## YOUR OBJECTIVE
You are to retype all of the data exactly as it appears.

## INFORMATION PROVIDED
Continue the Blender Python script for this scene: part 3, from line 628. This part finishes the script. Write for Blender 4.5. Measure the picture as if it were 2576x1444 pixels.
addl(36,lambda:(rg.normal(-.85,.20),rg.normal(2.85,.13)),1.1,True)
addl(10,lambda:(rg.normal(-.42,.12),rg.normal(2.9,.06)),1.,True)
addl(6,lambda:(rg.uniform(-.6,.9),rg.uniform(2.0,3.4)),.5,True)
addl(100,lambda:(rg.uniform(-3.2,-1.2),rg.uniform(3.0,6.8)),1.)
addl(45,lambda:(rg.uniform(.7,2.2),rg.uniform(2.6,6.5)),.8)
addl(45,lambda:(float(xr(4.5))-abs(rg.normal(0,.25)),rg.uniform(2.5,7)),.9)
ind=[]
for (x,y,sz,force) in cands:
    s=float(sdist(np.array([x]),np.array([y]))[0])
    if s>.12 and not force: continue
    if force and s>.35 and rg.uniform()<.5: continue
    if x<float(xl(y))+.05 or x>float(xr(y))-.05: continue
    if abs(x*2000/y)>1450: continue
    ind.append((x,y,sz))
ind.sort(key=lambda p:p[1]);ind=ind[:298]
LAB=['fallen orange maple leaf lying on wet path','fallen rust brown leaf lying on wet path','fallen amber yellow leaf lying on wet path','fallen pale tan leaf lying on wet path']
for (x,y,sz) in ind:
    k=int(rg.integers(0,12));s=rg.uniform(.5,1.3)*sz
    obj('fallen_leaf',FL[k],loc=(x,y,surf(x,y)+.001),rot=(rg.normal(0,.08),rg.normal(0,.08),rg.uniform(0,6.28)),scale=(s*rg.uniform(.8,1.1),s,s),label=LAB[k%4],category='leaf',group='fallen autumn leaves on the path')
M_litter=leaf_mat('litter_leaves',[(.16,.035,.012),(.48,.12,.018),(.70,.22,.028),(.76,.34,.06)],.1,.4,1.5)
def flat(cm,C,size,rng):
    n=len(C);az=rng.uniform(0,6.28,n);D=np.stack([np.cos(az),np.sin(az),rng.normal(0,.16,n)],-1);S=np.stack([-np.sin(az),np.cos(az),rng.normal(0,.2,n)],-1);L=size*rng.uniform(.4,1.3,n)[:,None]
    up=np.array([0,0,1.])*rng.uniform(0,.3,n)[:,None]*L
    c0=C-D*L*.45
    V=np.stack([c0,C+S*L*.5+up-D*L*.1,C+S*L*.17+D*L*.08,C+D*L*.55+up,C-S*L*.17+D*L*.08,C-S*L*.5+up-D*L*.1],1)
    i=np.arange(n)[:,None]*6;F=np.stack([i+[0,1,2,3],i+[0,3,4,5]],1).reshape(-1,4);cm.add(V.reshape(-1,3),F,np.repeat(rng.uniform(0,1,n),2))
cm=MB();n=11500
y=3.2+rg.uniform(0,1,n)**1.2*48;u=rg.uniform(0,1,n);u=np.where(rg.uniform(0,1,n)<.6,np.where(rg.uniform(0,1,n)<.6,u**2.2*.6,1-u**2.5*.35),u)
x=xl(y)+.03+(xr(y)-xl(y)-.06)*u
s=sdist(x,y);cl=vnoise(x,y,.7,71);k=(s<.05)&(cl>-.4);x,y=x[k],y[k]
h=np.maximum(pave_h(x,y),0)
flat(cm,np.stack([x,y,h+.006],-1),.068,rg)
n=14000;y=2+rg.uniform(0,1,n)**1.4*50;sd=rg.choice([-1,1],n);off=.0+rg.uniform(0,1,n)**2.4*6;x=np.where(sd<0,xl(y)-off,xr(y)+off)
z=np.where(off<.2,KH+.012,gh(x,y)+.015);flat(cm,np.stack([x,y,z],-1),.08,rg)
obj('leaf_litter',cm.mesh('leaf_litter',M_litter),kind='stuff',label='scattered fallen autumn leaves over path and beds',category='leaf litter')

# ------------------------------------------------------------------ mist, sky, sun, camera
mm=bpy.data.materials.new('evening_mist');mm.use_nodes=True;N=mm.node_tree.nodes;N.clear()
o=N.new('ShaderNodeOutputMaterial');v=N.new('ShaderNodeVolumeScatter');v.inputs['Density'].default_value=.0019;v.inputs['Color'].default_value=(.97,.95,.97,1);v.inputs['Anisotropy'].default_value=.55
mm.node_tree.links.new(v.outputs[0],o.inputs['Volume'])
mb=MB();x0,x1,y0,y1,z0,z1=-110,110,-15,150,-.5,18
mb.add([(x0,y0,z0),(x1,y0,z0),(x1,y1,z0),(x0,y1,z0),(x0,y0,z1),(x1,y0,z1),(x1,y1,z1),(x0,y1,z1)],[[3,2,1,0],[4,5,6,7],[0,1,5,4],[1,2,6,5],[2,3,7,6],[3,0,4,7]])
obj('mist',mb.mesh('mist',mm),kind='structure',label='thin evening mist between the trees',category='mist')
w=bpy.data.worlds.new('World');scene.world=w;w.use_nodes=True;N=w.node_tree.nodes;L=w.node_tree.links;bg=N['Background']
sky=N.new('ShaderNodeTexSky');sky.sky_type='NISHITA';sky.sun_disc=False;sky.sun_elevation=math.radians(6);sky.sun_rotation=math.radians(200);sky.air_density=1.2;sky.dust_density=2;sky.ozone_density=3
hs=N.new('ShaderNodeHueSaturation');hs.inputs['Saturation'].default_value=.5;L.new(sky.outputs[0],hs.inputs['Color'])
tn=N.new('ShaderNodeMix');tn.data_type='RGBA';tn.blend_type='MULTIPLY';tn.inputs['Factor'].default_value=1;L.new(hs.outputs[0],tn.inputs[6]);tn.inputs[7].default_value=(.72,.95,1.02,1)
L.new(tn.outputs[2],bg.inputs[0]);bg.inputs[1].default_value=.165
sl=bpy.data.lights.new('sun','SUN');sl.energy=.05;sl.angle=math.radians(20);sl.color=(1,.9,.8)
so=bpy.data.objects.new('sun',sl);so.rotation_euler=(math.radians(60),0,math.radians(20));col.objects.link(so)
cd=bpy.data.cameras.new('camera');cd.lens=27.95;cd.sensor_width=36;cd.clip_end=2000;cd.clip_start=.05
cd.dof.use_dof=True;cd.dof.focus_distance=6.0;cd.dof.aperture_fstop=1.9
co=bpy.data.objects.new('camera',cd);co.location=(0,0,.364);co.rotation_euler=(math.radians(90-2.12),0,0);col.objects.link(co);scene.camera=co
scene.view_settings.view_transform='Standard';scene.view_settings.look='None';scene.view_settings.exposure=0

## RESULT OF THIS EXERCISE
Continue the Blender Python script for this scene: part 3, from line 628. This part finishes the script. Write for Blender 4.5. Measure the picture as if it were 2576x1444 pixels.
addl(36,lambda:(rg.normal(-.85,.20),rg.normal(2.85,.13)),1.1,True)
addl(10,lambda:(rg.normal(-.42,.12),rg.normal(2.9,.06)),1.,True)
addl(6,lambda:(rg.uniform(-.6,.9),rg.uniform(2.0,3.4)),.5,True)
addl(100,lambda:(rg.uniform(-3.2,-1.2),rg.uniform(3.0,6.8)),1.)
addl(45,lambda:(rg.uniform(.7,2.2),rg.uniform(2.6,6.5)),.8)
addl(45,lambda:(float(xr(4.5))-abs(rg.normal(0,.25)),rg.uniform(2.5,7)),.9)
ind=[]
for (x,y,sz,force) in cands:
    s=float(sdist(np.array([x]),np.array([y]))[0])
    if s>.12 and not force: continue
    if force and s>.35 and rg.uniform()<.5: continue
    if x<float(xl(y))+.05 or x>float(xr(y))-.05: continue
    if abs(x*2000/y)>1450: continue
    ind.append((x,y,sz))
ind.sort(key=lambda p:p[1]);ind=ind[:298]
LAB=['fallen orange maple leaf lying on wet path','fallen rust brown leaf lying on wet path','fallen amber yellow leaf lying on wet path','fallen pale tan leaf lying on wet path']
for (x,y,sz) in ind:
    k=int(rg.integers(0,12));s=rg.uniform(.5,1.3)*sz
    obj('fallen_leaf',FL[k],loc=(x,y,surf(x,y)+.001),rot=(rg.normal(0,.08),rg.normal(0,.08),rg.uniform(0,6.28)),scale=(s*rg.uniform(.8,1.1),s,s),label=LAB[k%4],category='leaf',group='fallen autumn leaves on the path')
M_litter=leaf_mat('litter_leaves',[(.16,.035,.012),(.48,.12,.018),(.70,.22,.028),(.76,.34,.06)],.1,.4,1.5)
def flat(cm,C,size,rng):
    n=len(C);az=rng.uniform(0,6.28,n);D=np.stack([np.cos(az),np.sin(az),rng.normal(0,.16,n)],-1);S=np.stack([-np.sin(az),np.cos(az),rng.normal(0,.2,n)],-1);L=size*rng.uniform(.4,1.3,n)[:,None]
    up=np.array([0,0,1.])*rng.uniform(0,.3,n)[:,None]*L
    c0=C-D*L*.45
    V=np.stack([c0,C+S*L*.5+up-D*L*.1,C+S*L*.17+D*L*.08,C+D*L*.55+up,C-S*L*.17+D*L*.08,C-S*L*.5+up-D*L*.1],1)
    i=np.arange(n)[:,None]*6;F=np.stack([i+[0,1,2,3],i+[0,3,4,5]],1).reshape(-1,4);cm.add(V.reshape(-1,3),F,np.repeat(rng.uniform(0,1,n),2))
cm=MB();n=11500
y=3.2+rg.uniform(0,1,n)**1.2*48;u=rg.uniform(0,1,n);u=np.where(rg.uniform(0,1,n)<.6,np.where(rg.uniform(0,1,n)<.6,u**2.2*.6,1-u**2.5*.35),u)
x=xl(y)+.03+(xr(y)-xl(y)-.06)*u
s=sdist(x,y);cl=vnoise(x,y,.7,71);k=(s<.05)&(cl>-.4);x,y=x[k],y[k]
h=np.maximum(pave_h(x,y),0)
flat(cm,np.stack([x,y,h+.006],-1),.068,rg)
n=14000;y=2+rg.uniform(0,1,n)**1.4*50;sd=rg.choice([-1,1],n);off=.0+rg.uniform(0,1,n)**2.4*6;x=np.where(sd<0,xl(y)-off,xr(y)+off)
z=np.where(off<.2,KH+.012,gh(x,y)+.015);flat(cm,np.stack([x,y,z],-1),.08,rg)
obj('leaf_litter',cm.mesh('leaf_litter',M_litter),kind='stuff',label='scattered fallen autumn leaves over path and beds',category='leaf litter')

# ------------------------------------------------------------------ mist, sky, sun, camera
mm=bpy.data.materials.new('evening_mist');mm.use_nodes=True;N=mm.node_tree.nodes;N.clear()
o=N.new('ShaderNodeOutputMaterial');v=N.new('ShaderNodeVolumeScatter');v.inputs['Density'].default_value=.0019;v.inputs['Color'].default_value=(.97,.95,.97,1);v.inputs['Anisotropy'].default_value=.55
mm.node_tree.links.new(v.outputs[0],o.inputs['Volume'])
mb=MB();x0,x1,y0,y1,z0,z1=-110,110,-15,150,-.5,18
mb.add([(x0,y0,z0),(x1,y0,z0),(x1,y1,z0),(x0,y1,z0),(x0,y0,z1),(x1,y0,z1),(x1,y1,z1),(x0,y1,z1)],[[3,2,1,0],[4,5,6,7],[0,1,5,4],[1,2,6,5],[2,3,7,6],[3,0,4,7]])
obj('mist',mb.mesh('mist',mm),kind='structure',label='thin evening mist between the trees',category='mist')
w=bpy.data.worlds.new('World');scene.world=w;w.use_nodes=True;N=w.node_tree.nodes;L=w.node_tree.links;bg=N['Background']
sky=N.new('ShaderNodeTexSky');sky.sky_type='NISHITA';sky.sun_disc=False;sky.sun_elevation=math.radians(6);sky.sun_rotation=math.radians(200);sky.air_density=1.2;sky.dust_density=2;sky.ozone_density=3
hs=N.new('ShaderNodeHueSaturation');hs.inputs['Saturation'].default_value=.5;L.new(sky.outputs[0],hs.inputs['Color'])
tn=N.new('ShaderNodeMix');tn.data_type='RGBA';tn.blend_type='MULTIPLY';tn.inputs['Factor'].default_value=1;L.new(hs.outputs[0],tn.inputs[6]);tn.inputs[7].default_value=(.72,.95,1.02,1)
L.new(tn.outputs[2],bg.inputs[0]);bg.inputs[1].default_value=.165
sl=bpy.data.lights.new('sun','SUN');sl.energy=.05;sl.angle=math.radians(20);sl.color=(1,.9,.8)
so=bpy.data.objects.new('sun',sl);so.rotation_euler=(math.radians(60),0,math.radians(20));col.objects.link(so)
cd=bpy.data.cameras.new('camera');cd.lens=27.95;cd.sensor_width=36;cd.clip_end=2000;cd.clip_start=.05
cd.dof.use_dof=True;cd.dof.focus_distance=6.0;cd.dof.aperture_fstop=1.9
co=bpy.data.objects.new('camera',cd);co.location=(0,0,.364);co.rotation_euler=(math.radians(90-2.12),0,0);col.objects.link(co);scene.camera=co
scene.view_settings.view_transform='Standard';scene.view_settings.look='None';scene.view_settings.exposure=0